WeTransfer and the Quiet Surrender of Your Files to AI Training

37
0

WeTransfer has updated its terms of service. What reads as another clause in the routine digital contract is, in fact, a consequential shift: a perpetual, worldwide, royalty-free license enabling the use of transferred files to train artificial intelligence.

In practical terms: your documents, designs, images, and videos could feed AI models with no clear compensation or meaningful oversight. The transfer of rights is structural.

For small businesses, startups, and large corporations alike, the implications are strategic. Sending a file — a quote, a prototype, a confidential presentation — may constitute an intellectual property leak that no one notices until it is too late. In sectors such as R&D, industrial design, and technology development, a single WeTransfer can become an open door to the competition.

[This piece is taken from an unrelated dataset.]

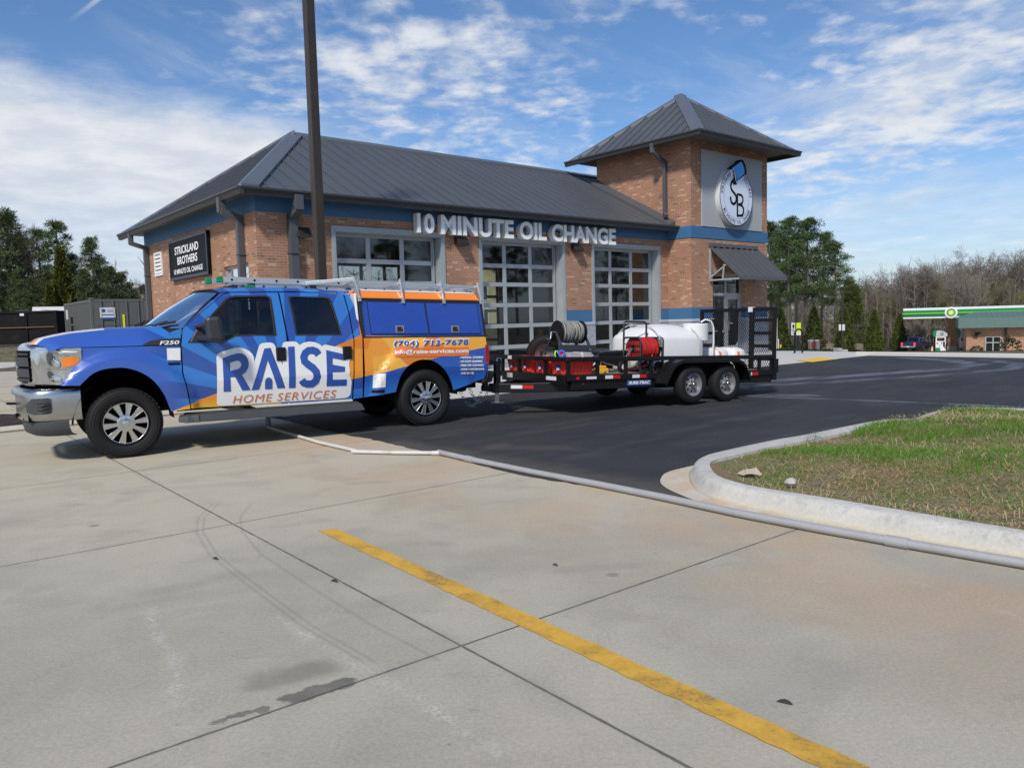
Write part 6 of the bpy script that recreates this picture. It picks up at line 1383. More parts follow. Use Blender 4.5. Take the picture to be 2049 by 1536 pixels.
    o = bpy.data.objects.new('tyre', tym); C.objects.link(o); o.parent = t; o.rotation_euler = (rad(12), 0, rad(-28)); b = MB(); b.lathe([(.09, .02), (.05, .14), (.02, .19), (.01, .2)], (0, 0, 0), (0, 1, 0), 28); r = b.build('rim', M['silver_rim'], t, smooth=40); r.rotation_euler = o.rotation_euler
    # grey hose reel on its stand
    t = on_trailer('hose_reel', 'large black reel of grey hose raised on a steel stand', 'hose reel', .33, .72, .645); cz = .68
    def reel(t, cz, r, x0, x1, hr, mats, wraps, turns):
        for x, s in ((x0, -1), (x1, 1)):
            b = MB(); b.lathe([(0, .03), (.004, r - .01), (.012, r), (.018, r - .006), (.014, .05)], (x, 0, cz), (s, 0, 0), 40); b.lathe([(.016, .07), (.03, .05), (.03, .0)], (x, 0, cz), (s, 0, 0), 20)
            b.build('reel_flange', mats[0], t, smooth=40)
        b = MB(); pts = []
        N = 18
        for lay in range(wraps):
            rr = r * .50 + hr * 1.75 * lay + hr
            for k in range(turns * N + 1):
                a = 2 * pi * k / N; f = k / (turns * N); f = f if lay % 2 == 0 else 1 - f; wv = .022 * sin(a * .5 + lay) + .016 * sin(a * .31 + 2 * lay)
                pts.append((x0 + .02 + hr + (x1 - x0 - .04 - 2 * hr) * f + wv, (rr + .007 * sin(a * .37)) * cos(a), cz + (rr + .007 * sin(a * .29)) * sin(a)))
        b.tube(pts, hr, 6); b.build('hose', mats[1], t, smooth=60)
        b = MB(); b.cyl((x0, 0, cz), (x1, 0, cz), r * .48, 20); b.build('drum', M['blackm'], t, smooth=40)
    reel(t, cz, .190, 0.0, .46, .0165, (M['black'], M['grey_hose']), 3, 10)
    b = MB()
    for x in (-.05, .52):
        b.bar((x, -.02, cz), (x, -.20, .42), .04, .03); b.bar((x, .02, cz), (x, .22, .42), .04, .03)
    for y in (-.22, .20): b.box(-.14, .62, y - .02, y + .02, .38, .47)
    b.box(-.16, .64, -.30, .30, .35, .378)
    for x in (-.15, .6):
        for y in (-.29, .26): b.box(x, x + .035, y, y + .035, 0, .35)
    b.build('stand', P('reel_stand_paint', (.035, .037, .042), .45, 0, .2, 6), t, bevel=.005)
    b = MB(); b.tube([(-.05, 0, cz), (-.13, 0, cz), (-.135, .01, cz - .11), (-.20, .01, cz - .12)], .011, 8); b.tube([(-.05, -.02, cz), (-.06, -.16, .44), (.0, -.22, .20)], .012, 6); b.build('crank', M['steel'], t, smooth=50)
    t = on_trailer('hose_reel', 'low reel of teal hose under the raised hose reel stand', 'hose reel', .38, .74, .645); reel(t, .22, .145, 0.0, .40, .013, (M['blackm'], M['teal_hose']), 2, 10); b = MB(); b.box(-.05, .45, -.15, -.12, 0, .10); b.box(-.05, .45, .12, .15, 0, .10); b.build('stand', M['blackm'], t)
    # pressure washer cart with red hose
    t = on_trailer('hose_cart', 'wheeled tube cart carrying a reel of red hose at the near rail', 'hose cart', 1.56, .08, .65); Lx, Ly = .51, .42; fr = P('cart_frame', (.022, .022, .024), .4, 0, .1, 6); b = MB()
    def U(p, q, z, r=.016, c=.05):
        p, q = Vector(p), Vector(q); d = (q - p).normalized() * c; zz = Vector((0, 0, 1))
        return [p, p + zz * (z - c), p + zz * (z - c * .3) + d * .3, p + zz * z + d, q + zz * z - d, q + zz * (z - c * .3) - d * .3, q + zz * (z - c), q]
    b.tube(U((0, Ly, 0), (Lx, Ly, 0), .86), .017, 8)
    for x in (0, Lx):
        b.tube(U((x, Ly, 0), (x, 0, 0), .59), .016, 8)
        for z in (.48, .38, .27): b.bar((x, Ly, z), (x, 0, z), .014, .014)
        b.bar((x, 0, .14), (x, Ly, .02), .02, .02)
    b.bar((0, 0, .03), (Lx, 0, .03), .025, .025); b.bar((0, Ly, .03), (Lx, Ly, .03), .025, .025)
    for y in (0.02, .4): b.bar((Lx * .99, y, .44), (Lx * .99 + .0, y, .1), .02, .02)
    b.build('cart_frame', fr, t, smooth=50)
    b = MB(); r = .205; y_, z_ = .21, .40
    for x, s in ((.05, -1), (.46, 1)):
        b = MB(); b.lathe([(0, .03), (.004, r * .5), (.004, r * .52), (.012, r), (.018, r - .006), (.01, .05)], (x, y_, z_), (s, 0, 0), 32)
        b.build('reel_flange', M['blackm'], t, smooth=40)
    b = MB()
    for x in (.044,):
        for lay in range(5): rr = .075 + .026 * lay; b.tube([(x - .004, y_ + rr * cos(a * pi / 12), z_ + rr * sin(a * pi / 12)) for a in range(25)], .012, 6, cap=False)
    pts = []
    for k in range(11 * 18 + 1): a = 2 * pi * k / 18; f = k / (11 * 18); pts.append((.075 + .36 * f + .012 * sin(a * .33), y_ + (.178 + .008 * sin(a * .41)) * cos(a), z_ + (.178 + .008 * sin(a * .53)) * sin(a)))
    b.tube(pts, .017, 6); b.tube([(.30, y_ - .17, .30), (.28, .02, .16), (.10, -.01, .12), (-.25, .03, .06)], .014, 6); b.build('hose', M['red_hose'], t, smooth=60)
    b = MB(); b.cyl((.05, y_, z_), (.46, y_, z_), .16, 20); b.build('drum', M['red_hose'], t, smooth=40)
    b = MB(); b.tube([(-.10, .20, .30), (-.03, .2, .40), (.05, y_, z_)], .018, 6); b.box(.40, .46, -.02, .02, .44, .56); b.cyl((.42, 0, .56), (.44, 0, .62), .02, 8); b.build('swivel', M['satin'], t, smooth=50)
    for x in (.12, .45):
        b = MB(); b.lathe([(0, 0), (0, .05), (.004, .085), (.02, .095), (.05, .095), (.065, .08), (.06, .0)], (x, .0, .095), (0, 1, 0), 24); b.build('cart_wheel', M['rubber'], t, smooth=40)
    # water tank
    t = on_trailer('water_tank', 'big white domed plastic water tank on the trailer deck', 'water tank', 2.0, .42, .648); Lx, Ly = 1.62, 1.14; b = MB(); n = 72; rings = []
    for z, s in ((.0, .94), (.03, .985), (.10, 1.0), (.55, 1.0), (.585, .985), (.62, .955), (.70, .82), (.77, .62), (.82, .38), (.838, .14), (.84, .01)):
        row = []
        for k in range(n):
            a = 2 * pi * k / n; ca, sa = cos(a), sin(a); e = .55; row.append((Lx / 2 + Lx / 2 * s * math.copysign(abs(ca) ** e, ca), Ly / 2 + Ly / 2 * s * math.copysign(abs(sa) ** e, sa), z))
        rings.append(b.pts(row))
    for a, c in zip(rings[:-1], rings[1:]):
        for k in range(n): b.f.append((a + k, a + (k + 1) % n, c + (k + 1) % n, c + k)); b.mi.append(0)
    b.build('shell', M['tank'], t, smooth=35)
    for xr in (.30, 1.28):
        b = MB(); pr = [(.02, .0), (.56, .0)] + [(z, 1 - s) for z, s in ((.62, .955), (.70, .82), (.77, .62), (.815, .38))]; pts = [(xr, .004 + Ly / 2 * o_ - .004, z) for z, o_ in pr]; b.tube([(x + (0 if z < .6 else 0), y - .003, z + .003) for x, y, z in pts] + [(xr, Ly - y + .003, z + .003) for x, y, z in reversed(pts)], .012, 6); b.build('hoop', P('tank_hoop', (.50, .50, .48), .5), t, smooth=60)
    b = MB(); b.lathe([(.55, .235), (.84, .235), (.855, .22), (.855, 0)], (Lx - .13, .30, 0), (0, 0, 1), 36); b.build('filler_neck', M['tank'], t, smooth=35)
    b = MB(); b.tube([(Lx - .16, .14, .88), (Lx - .10, .08, .93), (Lx + .0, .04, .90), (Lx + .05, .02, .78), (Lx + .06, .02, .5), (Lx + .02, .02, .2), (Lx - .05, .02, .05)], .017, 8); b.build('fill_hose', P('clear_hose', (.66, .67, .68), .35), t, smooth=60)
    # two low tanks
    for i, (x, lab) in enumerate(((3.86, 'low white tank with a dark lid and orange strap beside the big tank'), (4.34, 'low white tank with an orange strap nearest the ramp gate'))):
        t = on_trailer('strapped_tank', lab, 'tank', x, .55, .648, 'low strapped tanks'); b = MB(); Lx, Ly = .44, .62; n = 40; rings = []
        for z, s in ((0, .95), (.03, 1.0), (.30, 1.0), (.36, .92), (.40, .7), (.42, .4), (.425, .02)): rings.append(b.pts([(Lx / 2 + Lx / 2 * s * math.copysign(abs(cos(2 * pi * k / n)) ** .6, cos(2 * pi * k / n)), Ly / 2 + Ly / 2 * s * math.copysign(abs(sin(2 * pi * k / n)) ** .6, sin(2 * pi * k / n)), z) for k in range(n)]))
        for a, c in zip(rings[:-1], rings[1:]):
            for k in range(n): b.f.append((a + k, a + (k + 1) % n, c + (k + 1) % n, c + k)); b.mi.append(0)
        b.build('shell', M['tank'], t, smooth=35)
        b = MB()
        for xx in ((.10,) if i == 0 else (.12,)): b.grid(12, 1, lambda u, v: (xx + .05 * v, -.006 + (Ly + .012) * u, .315 + .118 * max(0.0, sin(pi * min(1, max(0, u)))) ** .6)); b.box(xx, xx + .05, -.008, .0, .02, .315)
        b.build('strap', M['strap'], t)
        if i == 0: b = MB(); b.lathe([(0, .13), (.05, .12), (.06, 0)], (Lx * .62, Ly * .5, .40), (0, 0, 1), 20); b.build('lid', M['blackm'], t, smooth=40)
        else: b = MB(); b.tube([(.30, .2, .40), (.33, .2, .50), (.36, .22, .52), (.40, .24, .44)], .012, 6); b.build('valve', M['steel'], t, smooth=50)
    # small kit between the rails
    t = on_trailer('grey_case', 'flat grey tool case lying on the red totes at the near rail', 'tool case', .16, .16, .925); b = MB(); b.box(0, .48, 0, .24, 0, .045); b.box(.02, .46, .02, .22, .045, .075); b.build('shell', M['case_grey'], t, bevel=.012); b = MB(); b.box(.24, .27, -.006, .24, .0, .08); b.build('latch', M['refl_white'], t)
    t = on_trailer('tape_roll', 'blue and red tape roll beside the grey case on the totes', 'tape roll', .10, .30, .935); b = MB(); b.lathe([(0, .03), (0, .06), (.035, .06), (.035, .03)], (0, 0, .05), (-.5, -.85, 0), 24, closed=True); b.build('ring', M['toolblue'], t, smooth=40); b = MB(); b.lathe([(-.004, 0), (-.004, .03), (.03, .03)], (0, 0, .05), (-.5, -.85, 0), 20); b.build('core', M['red_tote'], t, smooth=40)
    t = on_trailer('lime_clamp', 'small lime green plastic clamp on the totes next to the tape roll', 'clamp', .12, .46, .925); b = MB(); b.tube([(-.02, 0, .0), (-.03, 0, .05), (-.02, 0, .09), (.02, 0, .09), (.03, 0, .06)], .014, 8); b.build('jaw', M['lime'], t, smooth=50)
    t = on_trailer('pale_hose', 'loose coil of pale suction hose beside the teal reel', 'hose', .74, .52, .80); b = MB(); b.tube([(.02 + .17 * cos(a * .35) * (1 + .03 * a), .05 * sin(a * .35), .10 + .14 * sin(a * .35 + .6) - .004 * a) for a in range(30)], .018, 8); b.build('coil', M['pale_hose'], t, smooth=60)
    t = on_trailer('yellow_pump', 'small yellow pump on the trailer floor behind the near rail', 'pump', .84, .26, .648); b = MB(); b.box(0, .20, 0, .16, 0, .09); b.box(.03, .17, .02, .14, .09, .13); b.build('housing', M['yellow'], t, bevel=.015); b = MB(); b.cyl((.10, .0, .02), (.10, -.03, .02), .025, 10); b.tube([(.05, .05, .12), (.08, .05, .19), (.02, .05, .22), (-.08, .05, .24)], .009, 6); b.build('fitting', M['steel'], t, smooth=50)
    t = on_trailer('wheelbarrow', 'black tray barrow with a pneumatic wheel lying between pump and hose cart', 'barrow', .92, .45, .648); b = MB(); b.hexa([(.15, .15, .12), (.62, .15, .12), (.62, .65, .12), (.15, .65, .12), (.02, .05, .34), (.78, .05, .36), (.78, .75, .36), (.02, .75, .34)]); b.build('tray', M['blackm'], t, bevel=.01)
    b = MB(); b.tube([(.60, .0, .10), (.20, .0, .16), (-.05, .0, .30), (-.12, .04, .42), (-.16, .06, .45)], .014, 6); b.tube([(.02, .06, .345), (.50, .06, .37), (.78, .06, .37), (.80, .3, .37)], .012, 6); b.build('handle', M['satin'], t, smooth=50)
    b = MB(); b.lathe([(0, .05), (.0, .085), (.02, .105), (.05, .105), (.07, .085), (.07, .05)], (.52, -.10, .105), (0, 1, 0), 28); w_ = b.build('wheel', M['rubber'], t, smooth=40); b = MB(); b.lathe([(.015, 0), (.005, .03), (.012, .055)], (.52, -.10, .105), (0, 1, 0), 20); b.build('hub', M['refl_white'], w_, smooth=40)
trailer()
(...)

WeTransfer maintains that it will not use data without consent, but the legal ambiguity of an “open license” creates very real exposure. Clauses that go unread invite interpretation. And in regulated environments — finance, law, healthcare — what is at stake is not merely confidentiality, but regulatory compliance.

The precedents are abundant. MOVEit, in 2023, became the epicenter of a breach that exposed the data of more than 93 million individuals across 2,700 organizations. Finastra, in 2024, suffered an attack that compromised 400GB of financial institution data. Epik, in 2021, lost 15 million email records through poor encryption practices. The variable is not the size of the company. It is the scale of the negligence.

The question for business leaders is straightforward: are you fully aware of the value of what you share — and of what you stand to lose?


>>>>>>>>>>>>>>>
Before accepting terms that go unread, concrete steps exist: updating internal policies, requiring enterprise-grade encryption platforms, executing specific legal addenda, and training the teams that share documents every day. What is not controlled is exposed. What is not protected is lost.

WeTransfer can remain a useful tool. But the safeguards are yours to put in place. Because in a world where AI is trained on data — your strategy may be quietly teaching someone else’s algorithm, free of charge.

Your information is not a file. It is part of your organization’s patrimony. It does not transfer without a strategy.